Job
Leaving out every picture, copy the lines of the data exactly, from the first through the line containing "random.seed(7)".

Stored data

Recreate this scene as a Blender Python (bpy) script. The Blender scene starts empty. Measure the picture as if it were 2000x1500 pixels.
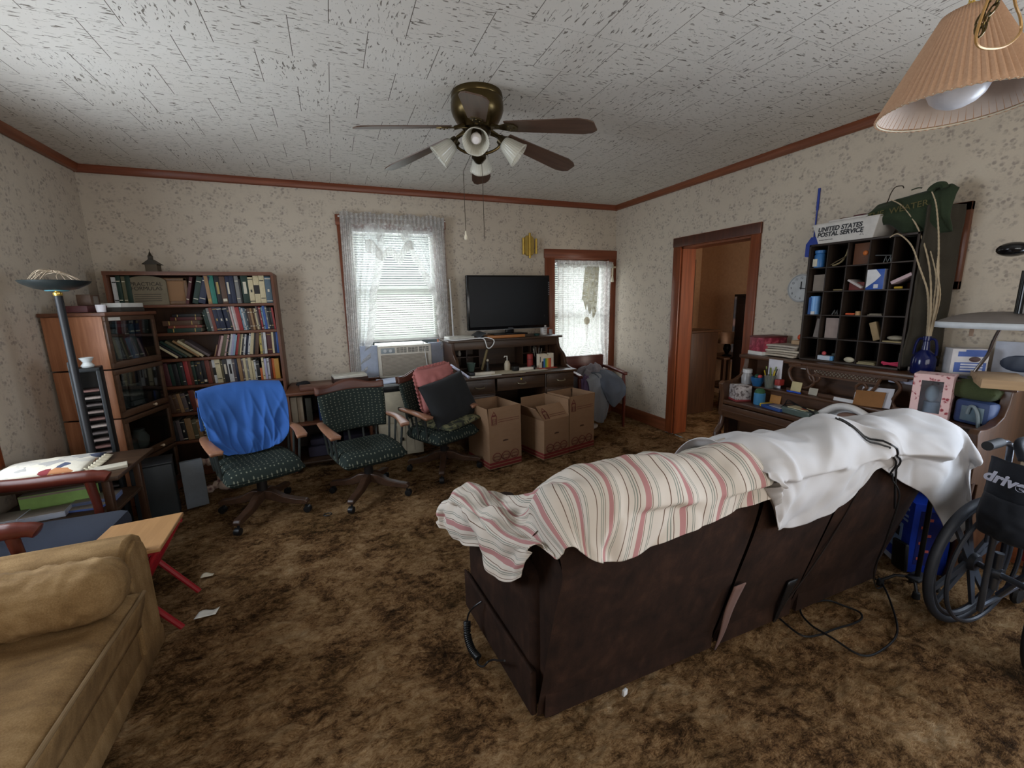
import bpy, bmesh, math, random
from mathutils import Vector, Matrix, Euler, noise
SC = bpy.context.scene
COL = SC.collection
PI = math.pi
R = math.radians
random.seed(7)

# ------------------------------------------------------------------ colours and materials
def lin(c):
    out = []
    for v in c[:3]:
        v = v / 255.0
        out.append(v / 12.92 if v <= 0.04045 else ((v + 0.055) / 1.055) ** 2.4)
    return (out[0], out[1], out[2], 1.0)

class NT:
    """tiny node-tree wrapper"""
    def __init__(s, name):
        s.m = bpy.data.materials.new(name)
        s.m.use_nodes = True
        s.t = s.m.node_tree
        s.b = s.t.nodes['Principled BSDF']
        s.o = s.t.nodes['Material Output']
    def n(s, typ, ins=None, **kw):
        nd = s.t.nodes.new('ShaderNode' + typ)
        for k, v in kw.items():
            setattr(nd, k, v)
        for k, v in (ins or {}).items():
            s.put(nd, k, v)
        return nd
    def put(s, nd, k, v):
        sock = nd.inputs[k]
        if isinstance(v, bpy.types.NodeSocket):
            s.t.links.new(v, sock)
        else:
            sock.default_value = v
    def math(s, op, a, b=None, c=None, clamp=False):
        nd = s.n('Math', operation=op, use_clamp=clamp)
        for i, v in enumerate((a, b, c)):
            if v is not None:
                s.put(nd, i, v)
        return nd.outputs[0]
    def mix(s, f, a, b, blend='MIX'):
        nd = s.n('Mix', data_type='RGBA', blend_type=blend)
        s.put(nd, 0, f)
        s.put(nd, 6, a if isinstance(a, bpy.types.NodeSocket) else lin(a))
        s.put(nd, 7, b if isinstance(b, bpy.types.NodeSocket) else lin(b))
        return nd.outputs[2]
    def ramp(s, f, stops, interp='LINEAR'):
        nd = s.n('ValToRGB')
        cr = nd.color_ramp
        cr.interpolation = interp
        while len(cr.elements) < len(stops):
            cr.elements.new(0.5)
        for e, (p, c) in zip(cr.elements, stops):
            e.position = p
            e.color = lin(c)
        s.put(nd, 0, f)
        return nd.outputs[0]
    def step(s, v, lo, hi):
        nd = s.n('MapRange', interpolation_type='SMOOTHSTEP')
        s.put(nd, 0, v); s.put(nd, 1, lo); s.put(nd, 2, hi)
        return nd.outputs[0]
    def obj(s):
        return s.n('TexCoord').outputs['Object']
    def uv(s):
        return s.n('TexCoord').outputs['UV']
    def scale(s, v, sc):
        nd = s.n('Mapping')
        s.put(nd, 'Vector', v); nd.inputs['Scale'].default_value = sc
        return nd.outputs[0]
    def noise(s, v, scale, detail=3, rough=.55, dist=0, out='Fac'):
        nd = s.n('TexNoise', {'Vector': v, 'Scale': scale, 'Detail': detail, 'Roughness': rough, 'Distortion': dist})
        return nd.outputs[out]
    def bump(s, h, strength=.3, dist=.01):
        nd = s.n('Bump', {'Height': h, 'Strength': strength, 'Distance': dist})
        s.put(s.b, 'Normal', nd.outputs[0])
    def fin(s, col, rough=.6, metal=0.0, spec=.5):
        s.put(s.b, 'Base Color', col if isinstance(col, bpy.types.NodeSocket) else lin(col))
        s.put(s.b, 'Roughness', rough); s.put(s.b, 'Metallic', metal)
        s.put(s.b, 'Specular IOR Level', spec)
        return s.m

_cache = {}
def plain(col, rough=.55, metal=0.0, var=.06, spec=.4):
    """flat colour with a faint mottling so that nothing is dead even"""
    key = ('p', tuple(col), rough, metal, var, spec)
    if key not in _cache:
        t = NT('plain_%d_%d_%d' % tuple(col[:3]))
        f = t.noise(t.obj(), 18, 3)
        a = tuple(max(0, v * (1 - var * 2.2)) for v in col); b = tuple(min(255, v * (1 + var)) for v in col)
        t.fin(t.mix(f, a, b), rough, metal, spec)
        _cache[key] = t.m
    return _cache[key]

def wood(name, dark, light, axis=2, rough=.42, sc=1.0, spec=.45):
    t = NT(name)
    s = [22 * sc, 22 * sc, 22 * sc]; s[axis] = 1.6 * sc
    v = t.scale(t.obj(), s)
    f1 = t.noise(v, 1.0, 5, .6, .7)
    s2 = [70 * sc, 70 * sc, 70 * sc]; s2[axis] = 3.0 * sc
    f2 = t.noise(t.scale(t.obj(), s2), 1.0, 2)
    f = t.math('ADD', t.math('MULTIPLY', f1, .75), t.math('MULTIPLY', f2, .25))
    c = t.ramp(f, [(.3, dark), (.52, tuple((a + b) / 2 for a, b in zip(dark, light))), (.72, light)])
    t.bump(f, .06, .004)
    return t.fin(c, rough, 0, spec)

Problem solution
Recreate this scene as a Blender Python (bpy) script. The Blender scene starts empty. Measure the picture as if it were 2000x1500 pixels.
import bpy, bmesh, math, random
from mathutils import Vector, Matrix, Euler, noise
SC = bpy.context.scene
COL = SC.collection
PI = math.pi
R = math.radians
random.seed(7)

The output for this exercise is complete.